[START]

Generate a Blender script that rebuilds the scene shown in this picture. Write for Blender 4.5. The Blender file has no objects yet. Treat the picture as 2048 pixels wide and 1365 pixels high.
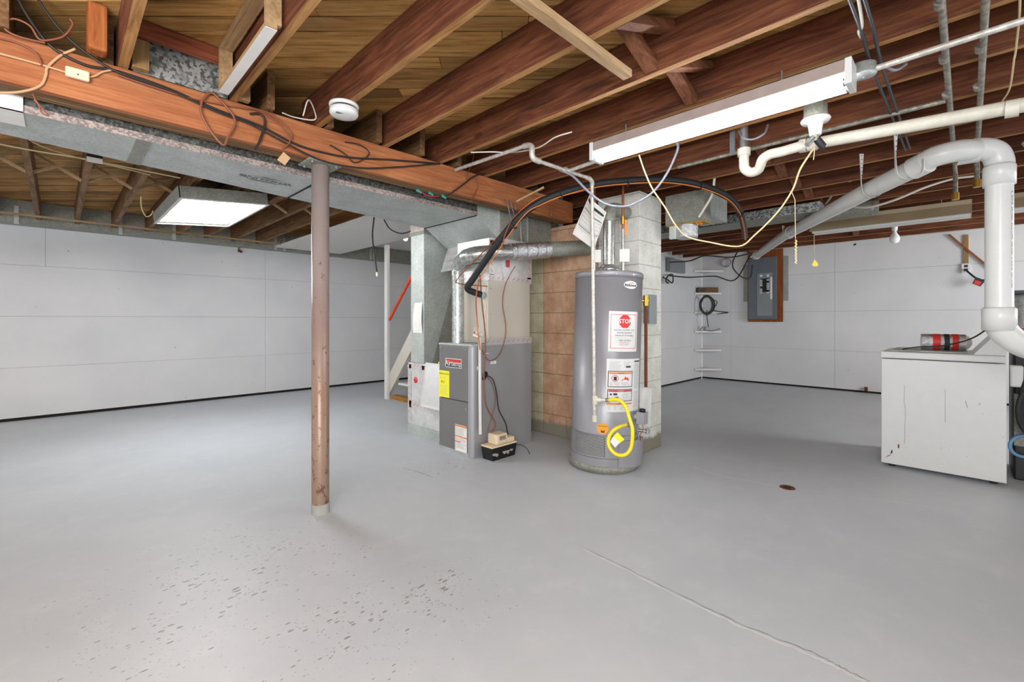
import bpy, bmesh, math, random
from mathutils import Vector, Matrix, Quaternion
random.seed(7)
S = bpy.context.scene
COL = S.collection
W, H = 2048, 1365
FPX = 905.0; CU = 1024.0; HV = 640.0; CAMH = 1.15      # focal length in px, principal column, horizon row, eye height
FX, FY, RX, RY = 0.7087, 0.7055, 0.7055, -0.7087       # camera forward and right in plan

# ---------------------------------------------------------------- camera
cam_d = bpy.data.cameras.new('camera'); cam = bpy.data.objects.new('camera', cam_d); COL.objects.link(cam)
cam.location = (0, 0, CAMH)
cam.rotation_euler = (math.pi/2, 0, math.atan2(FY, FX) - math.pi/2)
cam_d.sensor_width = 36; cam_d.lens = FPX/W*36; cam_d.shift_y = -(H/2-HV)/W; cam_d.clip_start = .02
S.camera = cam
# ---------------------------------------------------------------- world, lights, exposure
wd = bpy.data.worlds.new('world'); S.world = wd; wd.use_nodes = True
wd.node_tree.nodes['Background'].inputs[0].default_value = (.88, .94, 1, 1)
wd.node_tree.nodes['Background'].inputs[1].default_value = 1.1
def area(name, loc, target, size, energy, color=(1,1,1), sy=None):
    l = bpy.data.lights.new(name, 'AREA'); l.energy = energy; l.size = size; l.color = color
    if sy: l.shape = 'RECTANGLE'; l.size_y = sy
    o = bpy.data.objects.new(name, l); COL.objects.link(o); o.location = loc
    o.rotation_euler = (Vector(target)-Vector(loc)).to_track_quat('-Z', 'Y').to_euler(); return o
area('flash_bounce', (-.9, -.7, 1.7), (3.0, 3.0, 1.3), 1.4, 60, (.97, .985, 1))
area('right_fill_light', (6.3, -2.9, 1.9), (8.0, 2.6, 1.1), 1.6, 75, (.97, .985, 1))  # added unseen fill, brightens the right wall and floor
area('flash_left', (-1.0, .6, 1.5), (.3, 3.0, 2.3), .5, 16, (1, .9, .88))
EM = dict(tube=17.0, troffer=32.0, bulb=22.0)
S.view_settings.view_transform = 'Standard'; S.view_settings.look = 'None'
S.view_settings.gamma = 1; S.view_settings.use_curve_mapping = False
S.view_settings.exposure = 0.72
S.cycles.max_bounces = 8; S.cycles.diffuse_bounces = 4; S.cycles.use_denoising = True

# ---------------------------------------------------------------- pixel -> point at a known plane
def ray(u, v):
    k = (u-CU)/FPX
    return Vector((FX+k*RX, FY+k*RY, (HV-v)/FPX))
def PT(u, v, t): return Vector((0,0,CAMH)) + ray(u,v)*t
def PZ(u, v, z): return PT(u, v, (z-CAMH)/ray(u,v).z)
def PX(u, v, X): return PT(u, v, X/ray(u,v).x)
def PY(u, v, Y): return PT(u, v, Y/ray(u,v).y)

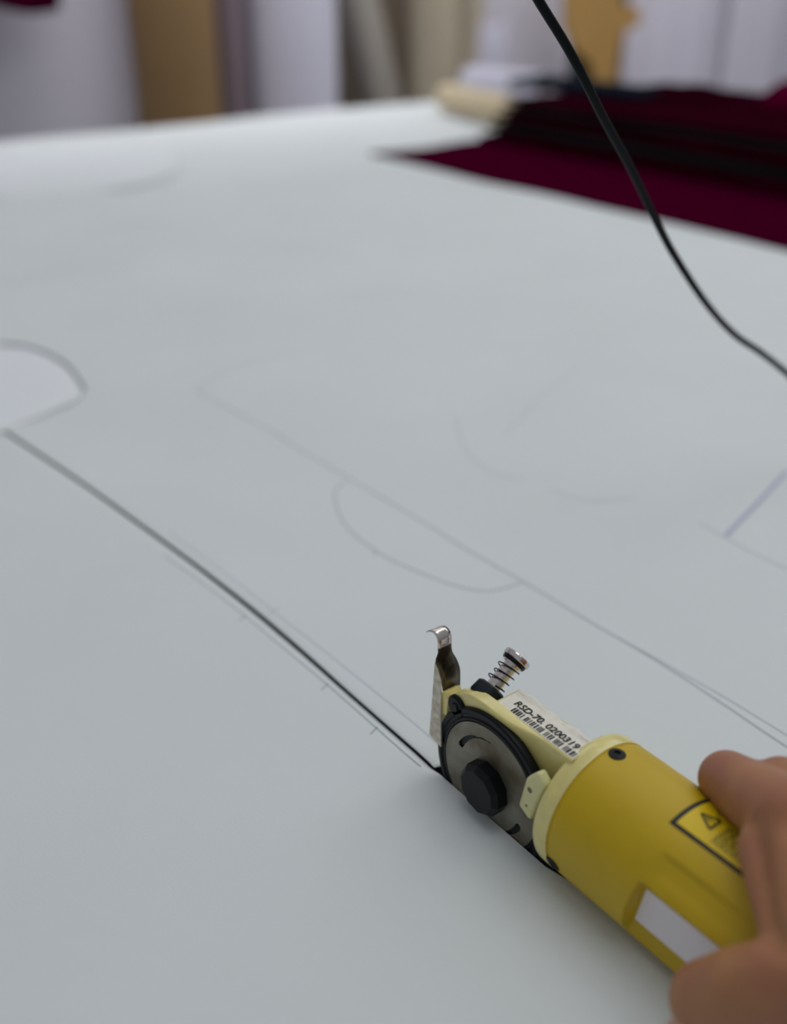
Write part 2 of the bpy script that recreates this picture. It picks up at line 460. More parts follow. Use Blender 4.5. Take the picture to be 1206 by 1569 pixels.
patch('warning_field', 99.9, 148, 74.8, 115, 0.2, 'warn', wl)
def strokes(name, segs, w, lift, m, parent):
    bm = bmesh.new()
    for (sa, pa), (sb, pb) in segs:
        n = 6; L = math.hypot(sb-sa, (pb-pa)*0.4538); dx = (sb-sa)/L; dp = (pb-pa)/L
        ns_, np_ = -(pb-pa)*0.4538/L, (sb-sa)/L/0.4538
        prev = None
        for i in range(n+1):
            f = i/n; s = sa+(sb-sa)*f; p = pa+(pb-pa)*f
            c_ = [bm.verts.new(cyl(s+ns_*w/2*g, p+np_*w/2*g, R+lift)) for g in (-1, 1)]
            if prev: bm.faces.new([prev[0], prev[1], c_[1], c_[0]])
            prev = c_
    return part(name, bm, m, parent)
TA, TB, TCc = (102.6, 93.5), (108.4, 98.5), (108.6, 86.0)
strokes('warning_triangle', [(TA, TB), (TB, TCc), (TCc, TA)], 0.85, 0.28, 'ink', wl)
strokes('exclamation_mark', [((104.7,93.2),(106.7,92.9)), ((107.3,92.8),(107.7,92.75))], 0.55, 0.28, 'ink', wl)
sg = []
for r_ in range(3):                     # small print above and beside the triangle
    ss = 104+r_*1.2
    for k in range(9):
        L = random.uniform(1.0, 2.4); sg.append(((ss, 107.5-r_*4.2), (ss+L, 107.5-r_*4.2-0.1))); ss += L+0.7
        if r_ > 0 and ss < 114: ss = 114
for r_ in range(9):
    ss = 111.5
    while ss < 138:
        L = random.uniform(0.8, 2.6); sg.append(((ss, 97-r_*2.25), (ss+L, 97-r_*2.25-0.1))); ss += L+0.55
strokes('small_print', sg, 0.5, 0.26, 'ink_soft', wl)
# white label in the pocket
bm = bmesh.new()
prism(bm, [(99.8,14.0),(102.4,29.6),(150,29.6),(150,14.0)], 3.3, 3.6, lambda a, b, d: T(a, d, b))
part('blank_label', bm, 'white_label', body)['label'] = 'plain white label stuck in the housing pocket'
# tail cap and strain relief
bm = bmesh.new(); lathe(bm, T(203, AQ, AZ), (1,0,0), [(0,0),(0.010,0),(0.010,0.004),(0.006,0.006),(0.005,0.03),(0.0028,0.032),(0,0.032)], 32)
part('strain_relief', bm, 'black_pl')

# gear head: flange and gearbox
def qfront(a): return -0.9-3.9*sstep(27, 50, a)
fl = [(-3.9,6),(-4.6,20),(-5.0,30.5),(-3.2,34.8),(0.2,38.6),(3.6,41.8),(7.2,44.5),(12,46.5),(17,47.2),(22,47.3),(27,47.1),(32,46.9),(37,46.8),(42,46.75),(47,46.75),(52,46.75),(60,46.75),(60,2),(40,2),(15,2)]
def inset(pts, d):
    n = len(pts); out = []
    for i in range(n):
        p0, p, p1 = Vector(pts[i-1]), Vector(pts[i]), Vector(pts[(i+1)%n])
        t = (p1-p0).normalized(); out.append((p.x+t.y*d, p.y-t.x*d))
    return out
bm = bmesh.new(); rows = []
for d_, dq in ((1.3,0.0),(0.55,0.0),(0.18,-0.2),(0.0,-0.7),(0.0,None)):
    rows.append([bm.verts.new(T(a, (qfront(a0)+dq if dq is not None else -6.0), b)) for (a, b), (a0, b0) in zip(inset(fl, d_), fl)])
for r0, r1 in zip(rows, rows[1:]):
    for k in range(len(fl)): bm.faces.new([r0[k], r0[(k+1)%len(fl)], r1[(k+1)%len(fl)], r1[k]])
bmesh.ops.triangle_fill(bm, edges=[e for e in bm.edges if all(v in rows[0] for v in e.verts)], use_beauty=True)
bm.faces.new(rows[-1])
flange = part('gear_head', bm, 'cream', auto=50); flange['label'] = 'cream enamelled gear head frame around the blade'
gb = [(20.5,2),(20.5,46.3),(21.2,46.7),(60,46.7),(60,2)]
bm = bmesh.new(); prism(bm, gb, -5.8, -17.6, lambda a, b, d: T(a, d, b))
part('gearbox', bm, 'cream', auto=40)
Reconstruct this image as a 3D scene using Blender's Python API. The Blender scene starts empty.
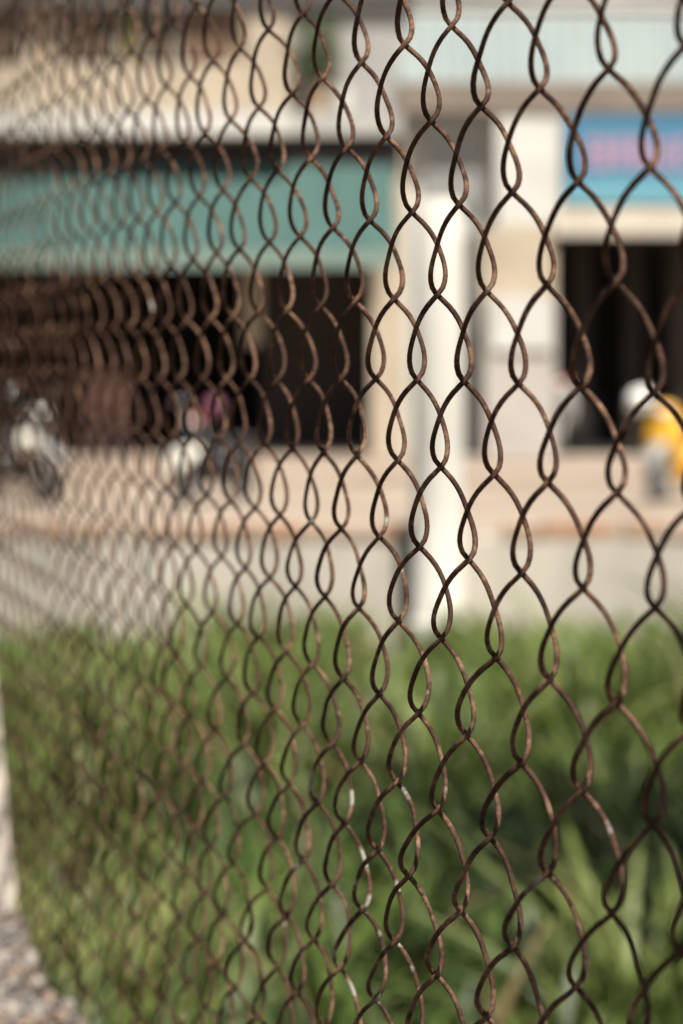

[END]

## Work to complete
Each record should be quoted exactly, with the images omitted.

## Answer
Generate a Blender script that rebuilds the scene shown in this picture. Write for Blender 4.5. The Blender file has no objects yet. Treat the picture as 2048 pixels wide and 1365 pixels high.
import bpy, bmesh, math, random
from mathutils import Vector, Matrix, Quaternion
random.seed(7)
S = bpy.context.scene
COL = S.collection
W, H = 2048, 1365
FPX = 905.0; CU = 1024.0; HV = 640.0; CAMH = 1.15      # focal length in px, principal column, horizon row, eye height
FX, FY, RX, RY = 0.7087, 0.7055, 0.7055, -0.7087       # camera forward and right in plan

# ---------------------------------------------------------------- camera
cam_d = bpy.data.cameras.new('camera'); cam = bpy.data.objects.new('camera', cam_d); COL.objects.link(cam)
cam.location = (0, 0, CAMH)
cam.rotation_euler = (math.pi/2, 0, math.atan2(FY, FX) - math.pi/2)
cam_d.sensor_width = 36; cam_d.lens = FPX/W*36; cam_d.shift_y = -(H/2-HV)/W; cam_d.clip_start = .02
S.camera = cam
# ---------------------------------------------------------------- world, lights, exposure
wd = bpy.data.worlds.new('world'); S.world = wd; wd.use_nodes = True
wd.node_tree.nodes['Background'].inputs[0].default_value = (.88, .94, 1, 1)
wd.node_tree.nodes['Background'].inputs[1].default_value = 1.1
def area(name, loc, target, size, energy, color=(1,1,1), sy=None):
    l = bpy.data.lights.new(name, 'AREA'); l.energy = energy; l.size = size; l.color = color
    if sy: l.shape = 'RECTANGLE'; l.size_y = sy
    o = bpy.data.objects.new(name, l); COL.objects.link(o); o.location = loc
    o.rotation_euler = (Vector(target)-Vector(loc)).to_track_quat('-Z', 'Y').to_euler(); return o
area('flash_bounce', (-.9, -.7, 1.7), (3.0, 3.0, 1.3), 1.4, 60, (.97, .985, 1))
area('right_fill_light', (6.3, -2.9, 1.9), (8.0, 2.6, 1.1), 1.6, 75, (.97, .985, 1))  # added unseen fill, brightens the right wall and floor
area('flash_left', (-1.0, .6, 1.5), (.3, 3.0, 2.3), .5, 16, (1, .9, .88))
EM = dict(tube=17.0, troffer=32.0, bulb=22.0)
S.view_settings.view_transform = 'Standard'; S.view_settings.look = 'None'
S.view_settings.gamma = 1; S.view_settings.use_curve_mapping = False
S.view_settings.exposure = 0.72
S.cycles.max_bounces = 8; S.cycles.diffuse_bounces = 4; S.cycles.use_denoising = True

# ---------------------------------------------------------------- pixel -> point at a known plane
def ray(u, v):
    k = (u-CU)/FPX
    return Vector((FX+k*RX, FY+k*RY, (HV-v)/FPX))
def PT(u, v, t): return Vector((0,0,CAMH)) + ray(u,v)*t
def PZ(u, v, z): return PT(u, v, (z-CAMH)/ray(u,v).z)
def PX(u, v, X): return PT(u, v, X/ray(u,v).x)
def PY(u, v, Y): return PT(u, v, Y/ray(u,v).y)

Write part 2 of the bpy script that recreates this picture. It picks up at line 460. More parts follow. Use Blender 4.5. Take the picture to be 1206 by 1569 pixels.
patch('warning_field', 99.9, 148, 74.8, 115, 0.2, 'warn', wl)
def strokes(name, segs, w, lift, m, parent):
    bm = bmesh.new()
    for (sa, pa), (sb, pb) in segs:
        n = 6; L = math.hypot(sb-sa, (pb-pa)*0.4538); dx = (sb-sa)/L; dp = (pb-pa)/L
        ns_, np_ = -(pb-pa)*0.4538/L, (sb-sa)/L/0.4538
        prev = None
        for i in range(n+1):
            f = i/n; s = sa+(sb-sa)*f; p = pa+(pb-pa)*f
            c_ = [bm.verts.new(cyl(s+ns_*w/2*g, p+np_*w/2*g, R+lift)) for g in (-1, 1)]
            if prev: bm.faces.new([prev[0], prev[1], c_[1], c_[0]])
            prev = c_
    return part(name, bm, m, parent)
TA, TB, TCc = (102.6, 93.5), (108.4, 98.5), (108.6, 86.0)
strokes('warning_triangle', [(TA, TB), (TB, TCc), (TCc, TA)], 0.85, 0.28, 'ink', wl)
strokes('exclamation_mark', [((104.7,93.2),(106.7,92.9)), ((107.3,92.8),(107.7,92.75))], 0.55, 0.28, 'ink', wl)
sg = []
for r_ in range(3):                     # small print above and beside the triangle
    ss = 104+r_*1.2
    for k in range(9):
        L = random.uniform(1.0, 2.4); sg.append(((ss, 107.5-r_*4.2), (ss+L, 107.5-r_*4.2-0.1))); ss += L+0.7
        if r_ > 0 and ss < 114: ss = 114
for r_ in range(9):
    ss = 111.5
    while ss < 138:
        L = random.uniform(0.8, 2.6); sg.append(((ss, 97-r_*2.25), (ss+L, 97-r_*2.25-0.1))); ss += L+0.55
strokes('small_print', sg, 0.5, 0.26, 'ink_soft', wl)
# white label in the pocket
bm = bmesh.new()
prism(bm, [(99.8,14.0),(102.4,29.6),(150,29.6),(150,14.0)], 3.3, 3.6, lambda a, b, d: T(a, d, b))
part('blank_label', bm, 'white_label', body)['label'] = 'plain white label stuck in the housing pocket'
# tail cap and strain relief
bm = bmesh.new(); lathe(bm, T(203, AQ, AZ), (1,0,0), [(0,0),(0.010,0),(0.010,0.004),(0.006,0.006),(0.005,0.03),(0.0028,0.032),(0,0.032)], 32)
part('strain_relief', bm, 'black_pl')

# gear head: flange and gearbox
def qfront(a): return -0.9-3.9*sstep(27, 50, a)
fl = [(-3.9,6),(-4.6,20),(-5.0,30.5),(-3.2,34.8),(0.2,38.6),(3.6,41.8),(7.2,44.5),(12,46.5),(17,47.2),(22,47.3),(27,47.1),(32,46.9),(37,46.8),(42,46.75),(47,46.75),(52,46.75),(60,46.75),(60,2),(40,2),(15,2)]
def inset(pts, d):
    n = len(pts); out = []
    for i in range(n):
        p0, p, p1 = Vector(pts[i-1]), Vector(pts[i]), Vector(pts[(i+1)%n])
        t = (p1-p0).normalized(); out.append((p.x+t.y*d, p.y-t.x*d))
    return out
bm = bmesh.new(); rows = []
for d_, dq in ((1.3,0.0),(0.55,0.0),(0.18,-0.2),(0.0,-0.7),(0.0,None)):
    rows.append([bm.verts.new(T(a, (qfront(a0)+dq if dq is not None else -6.0), b)) for (a, b), (a0, b0) in zip(inset(fl, d_), fl)])
for r0, r1 in zip(rows, rows[1:]):
    for k in range(len(fl)): bm.faces.new([r0[k], r0[(k+1)%len(fl)], r1[(k+1)%len(fl)], r1[k]])
bmesh.ops.triangle_fill(bm, edges=[e for e in bm.edges if all(v in rows[0] for v in e.verts)], use_beauty=True)
bm.faces.new(rows[-1])
flange = part('gear_head', bm, 'cream', auto=50); flange['label'] = 'cream enamelled gear head frame around the blade'
gb = [(20.5,2),(20.5,46.3),(21.2,46.7),(60,46.7),(60,2)]
bm = bmesh.new(); prism(bm, gb, -5.8, -17.6, lambda a, b, d: T(a, d, b))
part('gearbox', bm, 'cream', auto=40)
Reconstruct this image as a 3D scene using Blender's Python API. The Blender scene starts empty.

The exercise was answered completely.